● **TO DO**
Print, exactly as they stand, the lines from the start of the listing to the line containing "towards the viewer)", inclusive.

● **GIVEN INFORMATION**
..............................

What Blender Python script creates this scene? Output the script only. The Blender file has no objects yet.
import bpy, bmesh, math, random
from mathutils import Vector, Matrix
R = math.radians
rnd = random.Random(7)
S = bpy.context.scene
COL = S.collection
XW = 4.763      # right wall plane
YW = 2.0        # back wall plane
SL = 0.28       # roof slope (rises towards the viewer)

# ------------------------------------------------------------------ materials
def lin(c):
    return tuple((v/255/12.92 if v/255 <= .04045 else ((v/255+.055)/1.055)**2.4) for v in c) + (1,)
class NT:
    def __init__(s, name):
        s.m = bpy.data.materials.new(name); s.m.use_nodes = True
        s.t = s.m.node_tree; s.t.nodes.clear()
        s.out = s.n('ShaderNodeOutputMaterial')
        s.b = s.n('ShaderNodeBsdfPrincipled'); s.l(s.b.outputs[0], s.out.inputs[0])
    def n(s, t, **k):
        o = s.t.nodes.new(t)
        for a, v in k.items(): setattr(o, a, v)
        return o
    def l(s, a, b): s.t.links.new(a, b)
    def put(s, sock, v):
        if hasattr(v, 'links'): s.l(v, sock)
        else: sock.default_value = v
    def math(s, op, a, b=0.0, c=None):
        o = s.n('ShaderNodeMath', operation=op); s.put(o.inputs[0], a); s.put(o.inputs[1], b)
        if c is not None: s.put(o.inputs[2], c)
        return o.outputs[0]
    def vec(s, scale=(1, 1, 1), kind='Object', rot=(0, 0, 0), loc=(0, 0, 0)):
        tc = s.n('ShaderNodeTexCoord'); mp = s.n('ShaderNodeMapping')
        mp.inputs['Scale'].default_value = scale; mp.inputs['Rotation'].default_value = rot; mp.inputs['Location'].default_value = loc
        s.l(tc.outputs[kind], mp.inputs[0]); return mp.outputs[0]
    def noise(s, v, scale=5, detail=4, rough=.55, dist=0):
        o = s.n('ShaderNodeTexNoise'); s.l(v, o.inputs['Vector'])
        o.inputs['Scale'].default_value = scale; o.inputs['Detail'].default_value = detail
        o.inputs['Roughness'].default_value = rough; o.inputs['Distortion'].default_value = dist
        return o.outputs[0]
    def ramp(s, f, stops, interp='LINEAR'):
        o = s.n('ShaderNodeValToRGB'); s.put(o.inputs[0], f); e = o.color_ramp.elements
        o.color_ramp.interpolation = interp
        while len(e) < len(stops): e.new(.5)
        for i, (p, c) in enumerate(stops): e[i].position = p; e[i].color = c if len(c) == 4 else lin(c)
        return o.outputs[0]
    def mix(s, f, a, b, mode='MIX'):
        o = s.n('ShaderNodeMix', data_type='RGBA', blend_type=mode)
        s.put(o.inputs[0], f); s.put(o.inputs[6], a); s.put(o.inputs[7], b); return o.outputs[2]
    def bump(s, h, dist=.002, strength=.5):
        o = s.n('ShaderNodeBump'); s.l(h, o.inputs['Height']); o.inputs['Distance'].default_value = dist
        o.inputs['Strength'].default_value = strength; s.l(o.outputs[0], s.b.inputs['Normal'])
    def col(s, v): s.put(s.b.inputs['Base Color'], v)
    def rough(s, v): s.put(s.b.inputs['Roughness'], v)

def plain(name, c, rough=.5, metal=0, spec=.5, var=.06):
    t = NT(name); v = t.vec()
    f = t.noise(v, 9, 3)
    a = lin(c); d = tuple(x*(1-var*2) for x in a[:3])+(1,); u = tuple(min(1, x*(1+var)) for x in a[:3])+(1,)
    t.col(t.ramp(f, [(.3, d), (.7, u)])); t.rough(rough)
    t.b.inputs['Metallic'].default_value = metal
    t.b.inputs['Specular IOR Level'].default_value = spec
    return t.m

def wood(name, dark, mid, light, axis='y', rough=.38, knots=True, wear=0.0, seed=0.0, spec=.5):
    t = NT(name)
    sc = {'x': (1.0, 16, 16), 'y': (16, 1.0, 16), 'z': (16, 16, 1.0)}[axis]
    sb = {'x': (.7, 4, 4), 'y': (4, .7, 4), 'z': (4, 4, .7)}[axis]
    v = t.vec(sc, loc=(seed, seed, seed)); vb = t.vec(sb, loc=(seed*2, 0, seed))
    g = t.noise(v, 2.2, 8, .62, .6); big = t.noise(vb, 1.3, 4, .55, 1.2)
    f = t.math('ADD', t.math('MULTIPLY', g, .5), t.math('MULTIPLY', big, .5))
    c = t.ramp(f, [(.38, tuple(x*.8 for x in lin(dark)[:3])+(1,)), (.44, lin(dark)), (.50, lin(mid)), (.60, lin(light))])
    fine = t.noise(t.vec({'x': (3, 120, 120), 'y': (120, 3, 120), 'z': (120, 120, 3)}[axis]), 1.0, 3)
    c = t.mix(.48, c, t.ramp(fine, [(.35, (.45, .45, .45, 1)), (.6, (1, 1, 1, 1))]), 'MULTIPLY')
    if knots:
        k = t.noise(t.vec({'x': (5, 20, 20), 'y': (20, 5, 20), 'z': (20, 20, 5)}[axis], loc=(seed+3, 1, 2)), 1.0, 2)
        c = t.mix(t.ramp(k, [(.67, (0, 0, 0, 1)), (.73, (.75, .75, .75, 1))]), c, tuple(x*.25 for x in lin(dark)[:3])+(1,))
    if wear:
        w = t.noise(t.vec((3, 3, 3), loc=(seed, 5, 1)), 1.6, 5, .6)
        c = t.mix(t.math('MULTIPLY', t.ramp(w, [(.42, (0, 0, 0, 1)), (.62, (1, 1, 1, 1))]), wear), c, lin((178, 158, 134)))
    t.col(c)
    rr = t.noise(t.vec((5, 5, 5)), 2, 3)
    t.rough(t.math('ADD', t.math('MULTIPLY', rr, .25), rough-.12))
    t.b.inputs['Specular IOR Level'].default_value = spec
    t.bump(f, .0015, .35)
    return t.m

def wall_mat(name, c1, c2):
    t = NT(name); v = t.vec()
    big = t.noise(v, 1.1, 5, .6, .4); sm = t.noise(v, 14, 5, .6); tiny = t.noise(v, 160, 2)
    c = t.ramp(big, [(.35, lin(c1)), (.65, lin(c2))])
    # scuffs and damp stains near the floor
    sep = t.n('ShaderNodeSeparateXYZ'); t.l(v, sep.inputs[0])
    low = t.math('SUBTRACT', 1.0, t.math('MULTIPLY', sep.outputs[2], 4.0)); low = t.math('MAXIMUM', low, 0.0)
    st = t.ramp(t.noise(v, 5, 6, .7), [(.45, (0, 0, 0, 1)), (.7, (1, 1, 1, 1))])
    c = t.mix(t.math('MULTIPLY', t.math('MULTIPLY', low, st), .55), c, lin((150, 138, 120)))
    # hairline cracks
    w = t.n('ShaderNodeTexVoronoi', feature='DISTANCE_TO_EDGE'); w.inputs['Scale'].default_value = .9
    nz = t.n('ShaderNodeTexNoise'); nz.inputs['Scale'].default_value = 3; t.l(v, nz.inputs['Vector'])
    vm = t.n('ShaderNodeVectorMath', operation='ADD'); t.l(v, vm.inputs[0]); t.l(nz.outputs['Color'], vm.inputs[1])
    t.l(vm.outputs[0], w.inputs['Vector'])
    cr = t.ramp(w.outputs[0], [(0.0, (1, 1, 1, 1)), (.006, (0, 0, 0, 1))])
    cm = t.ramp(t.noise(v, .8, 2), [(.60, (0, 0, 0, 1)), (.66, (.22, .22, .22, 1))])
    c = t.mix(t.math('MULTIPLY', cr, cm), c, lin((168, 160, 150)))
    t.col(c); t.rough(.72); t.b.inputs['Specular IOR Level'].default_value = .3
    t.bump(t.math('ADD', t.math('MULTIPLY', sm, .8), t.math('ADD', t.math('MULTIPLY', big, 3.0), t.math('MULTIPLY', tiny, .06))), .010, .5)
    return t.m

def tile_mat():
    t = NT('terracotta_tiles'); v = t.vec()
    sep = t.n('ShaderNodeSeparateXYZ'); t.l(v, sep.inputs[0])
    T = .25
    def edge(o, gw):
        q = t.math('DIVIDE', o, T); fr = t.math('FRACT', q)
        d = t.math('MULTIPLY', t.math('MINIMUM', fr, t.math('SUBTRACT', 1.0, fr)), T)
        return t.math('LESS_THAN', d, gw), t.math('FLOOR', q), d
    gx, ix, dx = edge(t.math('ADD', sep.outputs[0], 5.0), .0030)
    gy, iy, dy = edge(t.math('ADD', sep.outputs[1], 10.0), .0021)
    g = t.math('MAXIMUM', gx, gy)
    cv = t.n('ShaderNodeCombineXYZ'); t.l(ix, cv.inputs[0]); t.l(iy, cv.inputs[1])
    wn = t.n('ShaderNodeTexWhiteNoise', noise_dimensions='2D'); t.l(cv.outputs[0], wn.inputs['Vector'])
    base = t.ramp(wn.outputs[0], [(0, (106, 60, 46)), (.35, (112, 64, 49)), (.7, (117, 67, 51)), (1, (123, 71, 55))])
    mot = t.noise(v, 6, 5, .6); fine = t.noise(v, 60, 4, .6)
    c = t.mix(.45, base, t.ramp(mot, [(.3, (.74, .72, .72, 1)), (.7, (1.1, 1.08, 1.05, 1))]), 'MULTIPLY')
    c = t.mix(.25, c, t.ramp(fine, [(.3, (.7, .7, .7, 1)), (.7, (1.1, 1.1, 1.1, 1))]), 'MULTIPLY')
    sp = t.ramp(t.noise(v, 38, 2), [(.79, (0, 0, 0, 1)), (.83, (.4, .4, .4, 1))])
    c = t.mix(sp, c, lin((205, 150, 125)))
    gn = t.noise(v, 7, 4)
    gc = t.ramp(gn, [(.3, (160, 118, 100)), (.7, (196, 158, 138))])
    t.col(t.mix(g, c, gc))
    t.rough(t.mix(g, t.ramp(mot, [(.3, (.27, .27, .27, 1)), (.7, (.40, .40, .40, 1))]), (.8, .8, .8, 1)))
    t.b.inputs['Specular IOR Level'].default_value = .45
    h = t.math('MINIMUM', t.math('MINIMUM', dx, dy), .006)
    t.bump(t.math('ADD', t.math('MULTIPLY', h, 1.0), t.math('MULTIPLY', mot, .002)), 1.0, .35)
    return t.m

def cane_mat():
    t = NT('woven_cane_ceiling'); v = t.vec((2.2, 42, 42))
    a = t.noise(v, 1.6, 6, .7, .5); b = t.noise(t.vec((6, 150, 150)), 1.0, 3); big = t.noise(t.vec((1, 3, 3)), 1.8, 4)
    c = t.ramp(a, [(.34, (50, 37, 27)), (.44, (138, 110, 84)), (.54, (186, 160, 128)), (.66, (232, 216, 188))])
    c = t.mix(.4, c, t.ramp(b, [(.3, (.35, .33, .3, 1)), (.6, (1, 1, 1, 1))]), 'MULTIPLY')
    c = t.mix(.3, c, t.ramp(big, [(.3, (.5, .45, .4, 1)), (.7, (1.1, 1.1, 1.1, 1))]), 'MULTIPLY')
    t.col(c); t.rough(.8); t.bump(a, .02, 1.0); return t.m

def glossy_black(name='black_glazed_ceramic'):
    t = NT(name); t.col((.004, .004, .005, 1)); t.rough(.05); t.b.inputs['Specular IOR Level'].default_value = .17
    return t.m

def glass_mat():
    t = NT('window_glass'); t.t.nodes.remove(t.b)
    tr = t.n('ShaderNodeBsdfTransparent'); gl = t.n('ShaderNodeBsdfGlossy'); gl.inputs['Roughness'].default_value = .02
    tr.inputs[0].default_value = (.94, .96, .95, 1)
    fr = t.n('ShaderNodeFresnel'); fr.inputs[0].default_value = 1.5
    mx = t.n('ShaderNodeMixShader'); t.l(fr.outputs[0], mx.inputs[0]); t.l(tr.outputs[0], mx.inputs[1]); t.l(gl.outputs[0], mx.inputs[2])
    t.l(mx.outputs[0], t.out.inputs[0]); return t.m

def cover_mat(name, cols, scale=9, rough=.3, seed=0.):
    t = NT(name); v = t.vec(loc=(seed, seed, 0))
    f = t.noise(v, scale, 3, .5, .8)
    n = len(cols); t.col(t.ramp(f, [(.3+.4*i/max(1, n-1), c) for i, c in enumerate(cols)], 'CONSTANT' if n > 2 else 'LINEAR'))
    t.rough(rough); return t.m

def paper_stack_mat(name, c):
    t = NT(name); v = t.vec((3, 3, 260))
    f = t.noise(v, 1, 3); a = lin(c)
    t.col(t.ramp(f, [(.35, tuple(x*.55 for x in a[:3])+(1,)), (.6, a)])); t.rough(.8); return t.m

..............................

● **FULL OUTPUT**
What Blender Python script creates this scene? Output the script only. The Blender file has no objects yet.
import bpy, bmesh, math, random
from mathutils import Vector, Matrix
R = math.radians
rnd = random.Random(7)
S = bpy.context.scene
COL = S.collection
XW = 4.763      # right wall plane
YW = 2.0        # back wall plane
SL = 0.28       # roof slope (rises towards the viewer)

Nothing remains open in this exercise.